* [WHAT IS REQUIRED] Transcribe every line of the listing below without any deviation.
>> Begin DATA SHOWN
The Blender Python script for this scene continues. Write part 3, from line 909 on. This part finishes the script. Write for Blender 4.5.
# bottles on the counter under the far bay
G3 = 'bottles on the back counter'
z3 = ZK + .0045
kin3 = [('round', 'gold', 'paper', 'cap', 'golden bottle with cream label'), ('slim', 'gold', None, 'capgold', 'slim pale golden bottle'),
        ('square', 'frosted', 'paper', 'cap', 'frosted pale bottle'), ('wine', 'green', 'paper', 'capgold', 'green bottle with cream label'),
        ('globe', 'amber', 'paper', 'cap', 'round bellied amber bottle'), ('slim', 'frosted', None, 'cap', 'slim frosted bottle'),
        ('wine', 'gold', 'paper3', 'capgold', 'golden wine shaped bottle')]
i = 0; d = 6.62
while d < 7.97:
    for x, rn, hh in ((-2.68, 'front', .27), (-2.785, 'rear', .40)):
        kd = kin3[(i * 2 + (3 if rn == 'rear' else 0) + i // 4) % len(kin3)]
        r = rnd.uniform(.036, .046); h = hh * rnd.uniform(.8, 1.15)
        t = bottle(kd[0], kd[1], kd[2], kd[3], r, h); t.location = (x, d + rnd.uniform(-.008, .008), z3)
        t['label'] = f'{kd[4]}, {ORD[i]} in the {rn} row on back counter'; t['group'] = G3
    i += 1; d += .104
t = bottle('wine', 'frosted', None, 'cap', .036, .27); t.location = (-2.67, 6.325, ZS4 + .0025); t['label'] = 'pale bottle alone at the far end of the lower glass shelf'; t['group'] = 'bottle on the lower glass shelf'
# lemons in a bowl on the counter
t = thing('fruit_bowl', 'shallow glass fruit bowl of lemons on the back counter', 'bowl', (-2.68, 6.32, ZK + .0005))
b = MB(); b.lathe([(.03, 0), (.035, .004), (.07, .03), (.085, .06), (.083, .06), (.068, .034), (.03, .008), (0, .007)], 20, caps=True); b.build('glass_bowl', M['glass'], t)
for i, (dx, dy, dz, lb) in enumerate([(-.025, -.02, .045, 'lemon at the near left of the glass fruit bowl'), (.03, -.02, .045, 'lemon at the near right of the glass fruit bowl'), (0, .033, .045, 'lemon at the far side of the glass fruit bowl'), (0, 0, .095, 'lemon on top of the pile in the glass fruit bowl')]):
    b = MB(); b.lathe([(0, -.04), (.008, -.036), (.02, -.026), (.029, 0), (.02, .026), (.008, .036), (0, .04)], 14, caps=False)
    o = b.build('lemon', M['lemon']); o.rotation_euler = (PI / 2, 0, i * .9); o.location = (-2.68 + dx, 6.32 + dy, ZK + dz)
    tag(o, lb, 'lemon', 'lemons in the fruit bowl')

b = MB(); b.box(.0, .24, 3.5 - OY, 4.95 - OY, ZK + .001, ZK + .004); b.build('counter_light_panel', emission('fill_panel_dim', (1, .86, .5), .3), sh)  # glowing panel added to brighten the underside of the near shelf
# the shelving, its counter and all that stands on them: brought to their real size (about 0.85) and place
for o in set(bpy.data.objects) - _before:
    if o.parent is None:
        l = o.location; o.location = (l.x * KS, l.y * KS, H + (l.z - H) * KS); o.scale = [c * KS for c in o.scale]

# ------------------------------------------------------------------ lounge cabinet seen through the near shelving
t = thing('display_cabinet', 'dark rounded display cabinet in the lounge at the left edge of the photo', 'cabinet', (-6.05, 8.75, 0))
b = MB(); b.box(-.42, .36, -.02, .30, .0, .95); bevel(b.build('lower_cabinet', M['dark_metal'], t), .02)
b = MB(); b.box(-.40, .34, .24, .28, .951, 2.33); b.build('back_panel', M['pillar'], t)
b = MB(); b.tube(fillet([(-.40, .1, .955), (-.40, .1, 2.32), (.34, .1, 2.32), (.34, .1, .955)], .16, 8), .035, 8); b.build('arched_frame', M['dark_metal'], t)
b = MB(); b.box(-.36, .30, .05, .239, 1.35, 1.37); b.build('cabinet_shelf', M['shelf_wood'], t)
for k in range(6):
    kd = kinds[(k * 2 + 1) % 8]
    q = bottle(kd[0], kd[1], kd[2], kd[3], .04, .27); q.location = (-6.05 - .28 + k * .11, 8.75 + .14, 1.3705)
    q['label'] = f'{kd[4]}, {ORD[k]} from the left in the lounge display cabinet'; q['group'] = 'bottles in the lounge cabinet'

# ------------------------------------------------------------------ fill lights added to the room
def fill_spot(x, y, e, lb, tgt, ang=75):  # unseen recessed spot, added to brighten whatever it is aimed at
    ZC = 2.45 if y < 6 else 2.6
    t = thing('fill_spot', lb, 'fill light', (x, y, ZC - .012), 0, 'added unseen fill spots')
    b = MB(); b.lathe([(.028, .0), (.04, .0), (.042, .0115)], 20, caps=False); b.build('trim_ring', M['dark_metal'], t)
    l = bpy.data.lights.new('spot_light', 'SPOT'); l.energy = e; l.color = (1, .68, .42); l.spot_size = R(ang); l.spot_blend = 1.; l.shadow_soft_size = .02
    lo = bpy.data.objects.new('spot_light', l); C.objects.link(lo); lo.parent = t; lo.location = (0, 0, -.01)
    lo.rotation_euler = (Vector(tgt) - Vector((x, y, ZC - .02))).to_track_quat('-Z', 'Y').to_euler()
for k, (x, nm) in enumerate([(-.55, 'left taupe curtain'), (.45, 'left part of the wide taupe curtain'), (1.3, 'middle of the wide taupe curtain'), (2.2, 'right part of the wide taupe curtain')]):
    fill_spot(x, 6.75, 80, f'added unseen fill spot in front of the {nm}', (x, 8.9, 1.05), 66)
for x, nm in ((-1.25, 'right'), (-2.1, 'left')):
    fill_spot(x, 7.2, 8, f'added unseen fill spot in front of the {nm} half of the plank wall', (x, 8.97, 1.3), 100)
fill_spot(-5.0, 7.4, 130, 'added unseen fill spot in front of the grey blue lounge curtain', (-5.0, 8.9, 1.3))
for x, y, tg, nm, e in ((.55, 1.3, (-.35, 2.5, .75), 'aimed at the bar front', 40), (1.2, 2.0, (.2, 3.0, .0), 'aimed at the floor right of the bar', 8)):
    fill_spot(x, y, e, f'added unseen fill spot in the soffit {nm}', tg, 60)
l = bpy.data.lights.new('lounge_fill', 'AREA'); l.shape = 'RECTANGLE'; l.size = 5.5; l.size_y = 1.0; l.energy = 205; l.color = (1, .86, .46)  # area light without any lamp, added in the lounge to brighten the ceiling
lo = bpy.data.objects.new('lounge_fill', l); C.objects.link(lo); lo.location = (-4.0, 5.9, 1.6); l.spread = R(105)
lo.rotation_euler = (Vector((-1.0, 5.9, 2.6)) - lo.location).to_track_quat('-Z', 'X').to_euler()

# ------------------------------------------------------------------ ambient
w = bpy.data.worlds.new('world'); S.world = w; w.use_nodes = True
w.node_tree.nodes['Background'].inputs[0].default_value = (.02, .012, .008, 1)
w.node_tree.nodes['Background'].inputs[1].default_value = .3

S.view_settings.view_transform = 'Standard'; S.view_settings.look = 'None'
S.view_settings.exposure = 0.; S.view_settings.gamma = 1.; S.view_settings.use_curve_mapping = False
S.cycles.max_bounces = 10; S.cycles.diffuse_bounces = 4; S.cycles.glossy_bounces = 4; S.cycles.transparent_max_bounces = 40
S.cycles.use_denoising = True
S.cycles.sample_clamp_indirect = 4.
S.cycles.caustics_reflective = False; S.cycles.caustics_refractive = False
>> End DATA SHOWN
* [COMPLETE RESPONSE]
The Blender Python script for this scene continues. Write part 3, from line 909 on. This part finishes the script. Write for Blender 4.5.
# bottles on the counter under the far bay
G3 = 'bottles on the back counter'
z3 = ZK + .0045
kin3 = [('round', 'gold', 'paper', 'cap', 'golden bottle with cream label'), ('slim', 'gold', None, 'capgold', 'slim pale golden bottle'),
        ('square', 'frosted', 'paper', 'cap', 'frosted pale bottle'), ('wine', 'green', 'paper', 'capgold', 'green bottle with cream label'),
        ('globe', 'amber', 'paper', 'cap', 'round bellied amber bottle'), ('slim', 'frosted', None, 'cap', 'slim frosted bottle'),
        ('wine', 'gold', 'paper3', 'capgold', 'golden wine shaped bottle')]
i = 0; d = 6.62
while d < 7.97:
    for x, rn, hh in ((-2.68, 'front', .27), (-2.785, 'rear', .40)):
        kd = kin3[(i * 2 + (3 if rn == 'rear' else 0) + i // 4) % len(kin3)]
        r = rnd.uniform(.036, .046); h = hh * rnd.uniform(.8, 1.15)
        t = bottle(kd[0], kd[1], kd[2], kd[3], r, h); t.location = (x, d + rnd.uniform(-.008, .008), z3)
        t['label'] = f'{kd[4]}, {ORD[i]} in the {rn} row on back counter'; t['group'] = G3
    i += 1; d += .104
t = bottle('wine', 'frosted', None, 'cap', .036, .27); t.location = (-2.67, 6.325, ZS4 + .0025); t['label'] = 'pale bottle alone at the far end of the lower glass shelf'; t['group'] = 'bottle on the lower glass shelf'
# lemons in a bowl on the counter
t = thing('fruit_bowl', 'shallow glass fruit bowl of lemons on the back counter', 'bowl', (-2.68, 6.32, ZK + .0005))
b = MB(); b.lathe([(.03, 0), (.035, .004), (.07, .03), (.085, .06), (.083, .06), (.068, .034), (.03, .008), (0, .007)], 20, caps=True); b.build('glass_bowl', M['glass'], t)
for i, (dx, dy, dz, lb) in enumerate([(-.025, -.02, .045, 'lemon at the near left of the glass fruit bowl'), (.03, -.02, .045, 'lemon at the near right of the glass fruit bowl'), (0, .033, .045, 'lemon at the far side of the glass fruit bowl'), (0, 0, .095, 'lemon on top of the pile in the glass fruit bowl')]):
    b = MB(); b.lathe([(0, -.04), (.008, -.036), (.02, -.026), (.029, 0), (.02, .026), (.008, .036), (0, .04)], 14, caps=False)
    o = b.build('lemon', M['lemon']); o.rotation_euler = (PI / 2, 0, i * .9); o.location = (-2.68 + dx, 6.32 + dy, ZK + dz)
    tag(o, lb, 'lemon', 'lemons in the fruit bowl')

b = MB(); b.box(.0, .24, 3.5 - OY, 4.95 - OY, ZK + .001, ZK + .004); b.build('counter_light_panel', emission('fill_panel_dim', (1, .86, .5), .3), sh)  # glowing panel added to brighten the underside of the near shelf
# the shelving, its counter and all that stands on them: brought to their real size (about 0.85) and place
for o in set(bpy.data.objects) - _before:
    if o.parent is None:
        l = o.location; o.location = (l.x * KS, l.y * KS, H + (l.z - H) * KS); o.scale = [c * KS for c in o.scale]

# ------------------------------------------------------------------ lounge cabinet seen through the near shelving
t = thing('display_cabinet', 'dark rounded display cabinet in the lounge at the left edge of the photo', 'cabinet', (-6.05, 8.75, 0))
b = MB(); b.box(-.42, .36, -.02, .30, .0, .95); bevel(b.build('lower_cabinet', M['dark_metal'], t), .02)
b = MB(); b.box(-.40, .34, .24, .28, .951, 2.33); b.build('back_panel', M['pillar'], t)
b = MB(); b.tube(fillet([(-.40, .1, .955), (-.40, .1, 2.32), (.34, .1, 2.32), (.34, .1, .955)], .16, 8), .035, 8); b.build('arched_frame', M['dark_metal'], t)
b = MB(); b.box(-.36, .30, .05, .239, 1.35, 1.37); b.build('cabinet_shelf', M['shelf_wood'], t)
for k in range(6):
    kd = kinds[(k * 2 + 1) % 8]
    q = bottle(kd[0], kd[1], kd[2], kd[3], .04, .27); q.location = (-6.05 - .28 + k * .11, 8.75 + .14, 1.3705)
    q['label'] = f'{kd[4]}, {ORD[k]} from the left in the lounge display cabinet'; q['group'] = 'bottles in the lounge cabinet'

# ------------------------------------------------------------------ fill lights added to the room
def fill_spot(x, y, e, lb, tgt, ang=75):  # unseen recessed spot, added to brighten whatever it is aimed at
    ZC = 2.45 if y < 6 else 2.6
    t = thing('fill_spot', lb, 'fill light', (x, y, ZC - .012), 0, 'added unseen fill spots')
    b = MB(); b.lathe([(.028, .0), (.04, .0), (.042, .0115)], 20, caps=False); b.build('trim_ring', M['dark_metal'], t)
    l = bpy.data.lights.new('spot_light', 'SPOT'); l.energy = e; l.color = (1, .68, .42); l.spot_size = R(ang); l.spot_blend = 1.; l.shadow_soft_size = .02
    lo = bpy.data.objects.new('spot_light', l); C.objects.link(lo); lo.parent = t; lo.location = (0, 0, -.01)
    lo.rotation_euler = (Vector(tgt) - Vector((x, y, ZC - .02))).to_track_quat('-Z', 'Y').to_euler()
for k, (x, nm) in enumerate([(-.55, 'left taupe curtain'), (.45, 'left part of the wide taupe curtain'), (1.3, 'middle of the wide taupe curtain'), (2.2, 'right part of the wide taupe curtain')]):
    fill_spot(x, 6.75, 80, f'added unseen fill spot in front of the {nm}', (x, 8.9, 1.05), 66)
for x, nm in ((-1.25, 'right'), (-2.1, 'left')):
    fill_spot(x, 7.2, 8, f'added unseen fill spot in front of the {nm} half of the plank wall', (x, 8.97, 1.3), 100)
fill_spot(-5.0, 7.4, 130, 'added unseen fill spot in front of the grey blue lounge curtain', (-5.0, 8.9, 1.3))
for x, y, tg, nm, e in ((.55, 1.3, (-.35, 2.5, .75), 'aimed at the bar front', 40), (1.2, 2.0, (.2, 3.0, .0), 'aimed at the floor right of the bar', 8)):
    fill_spot(x, y, e, f'added unseen fill spot in the soffit {nm}', tg, 60)
l = bpy.data.lights.new('lounge_fill', 'AREA'); l.shape = 'RECTANGLE'; l.size = 5.5; l.size_y = 1.0; l.energy = 205; l.color = (1, .86, .46)  # area light without any lamp, added in the lounge to brighten the ceiling
lo = bpy.data.objects.new('lounge_fill', l); C.objects.link(lo); lo.location = (-4.0, 5.9, 1.6); l.spread = R(105)
lo.rotation_euler = (Vector((-1.0, 5.9, 2.6)) - lo.location).to_track_quat('-Z', 'X').to_euler()

# ------------------------------------------------------------------ ambient
w = bpy.data.worlds.new('world'); S.world = w; w.use_nodes = True
w.node_tree.nodes['Background'].inputs[0].default_value = (.02, .012, .008, 1)
w.node_tree.nodes['Background'].inputs[1].default_value = .3

S.view_settings.view_transform = 'Standard'; S.view_settings.look = 'None'
S.view_settings.exposure = 0.; S.view_settings.gamma = 1.; S.view_settings.use_curve_mapping = False
S.cycles.max_bounces = 10; S.cycles.diffuse_bounces = 4; S.cycles.glossy_bounces = 4; S.cycles.transparent_max_bounces = 40
S.cycles.use_denoising = True
S.cycles.sample_clamp_indirect = 4.
S.cycles.caustics_reflective = False; S.cycles.caustics_refractive = False